Ngiculela – Es Una Historia – I Am Singing 
If It’s Magic 
As 
Another Star

AMG 5 Star Rave Review

Songs in the Key of Life was Stevie Wonder’s longest, most ambitious collection of songs, a two-LP (plus accompanying EP) set that — just as the title promised — touched on nearly every issue under the sun, and did it all with ambitious (even for him), wide-ranging arrangements and some of the best performances of Wonder’s career.

The opening “Love’s in Need of Love Today” and “Have a Talk with God” are curiously subdued, but Stevie soon kicks into gear with “Village Ghetto Land,” a fierce exposé of ghetto neglect set to a satirical Baroque synthesizer. Hot on its heels comes the torrid fusion jam “Contusion,” a big, brassy hit tribute to the recently departed Duke Ellington in “Sir Duke,” and (another hit, this one a Grammy winner as well) the bumping poem to his childhood, “I Wish.”

Though they didn’t necessarily appear in order, Songs in the Key of Life contains nearly a full album on love and relationships, along with another full album on issues social and spiritual.

Fans of the love album Talking Book can marvel that he sets the bar even higher here, with brilliant material like the tenderly cathartic and gloriously redemptive “Joy Inside My Tears,” the two-part, smooth-and-rough “Ordinary Pain,” the bitterly ironic “All Day Sucker,” or another classic heartbreaker, “Summer Soft.”

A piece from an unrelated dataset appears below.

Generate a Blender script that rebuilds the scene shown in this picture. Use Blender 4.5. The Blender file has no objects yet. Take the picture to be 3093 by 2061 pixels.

Those inclined toward Stevie Wonder the social-issues artist had quite a few songs to focus on as well: “Black Man” was a Bicentennial school lesson on remembering the vastly different people who helped build America; “Pastime Paradise” examined the plight of those who live in the past and have little hope for the future; “Village Ghetto Land” brought listeners to a nightmare of urban wasteland; and “Saturn” found Stevie questioning his kinship with the rest of humanity and amusingly imagining paradise as a residency on a distant planet.

If all this sounds overwhelming, it is; Stevie Wonder had talent to spare during the mid-’70s, and instead of letting the reserve trickle out during the rest of the decade, he let it all go with one massive burst.